ROANOKE TIMES

                         Roanoke Times
                 Copyright (c) 1995, Landmark Communications, Inc.

DATE: WEDNESDAY, February 23, 1994                   TAG: 9402240022
SECTION: EDITORIAL                    PAGE: A-8   EDITION: METRO 
SOURCE: 
DATELINE:                                 LENGTH: Medium


BUDGET BLOWS . . . AND THE HITS HAVE HURT

YES, VIRGINIA, your colleges and universities - and their students - f+ihaveo been taking budget blows, and the hits have been harder here than in most states.

In 1981-82, according to the Southern Regional Education Board, public higher-education in Virginia was financed 73 percent by the state, 27 percent by student tuition. Virginia paid slightly less than the average (77 percent) for the 15-state SREB region, and slightly more than the U.S. average (72 percent).

By 1991-92, according to SREB figures, the state was paying only 59 percent in Virginia - a steeper decline than for either the regional or national averages (each 69 percent).

In '82-'83, even before the general-fund cutbacks of recent years, median undergraduate tuition and fees at Virginia's major public universities were already highest in the region, and were about 1.5 times the regional average for such institutions. Ten years later, not only were tuition and fees at such Virginia schools still highest in the region - but they also had grown to 2.1 times the regional average.

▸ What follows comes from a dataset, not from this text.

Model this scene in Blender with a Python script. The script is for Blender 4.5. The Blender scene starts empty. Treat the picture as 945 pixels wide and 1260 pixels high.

During the '90s, higher-education appropriations have been sinking in many states. Between '89-'90 and '93-'94, the national total of state tax dollars for higher education dropped by 10 percent. In the SREB states, the decline was about 5 percent. Again, however, the drop was much steeper in Virginia - almost 25 percent.

Even that probably understates the contrast. At a time when some states have experienced declines in college enrollment, Virginia has been among the leaders - both regionally and nationally - in college-enrollment growth. To budget-hassled lawmakers and a tax-harried public, this often is viewed as another "need" to be met, another "problem" to be solved.

In some respects, of course, it is. But if Virginia's colleges and universities listen to its public, and if the public avoids anti-intellectual hysteria and makes reasonable claims on its colleges and universities, it can be an opportunity, too.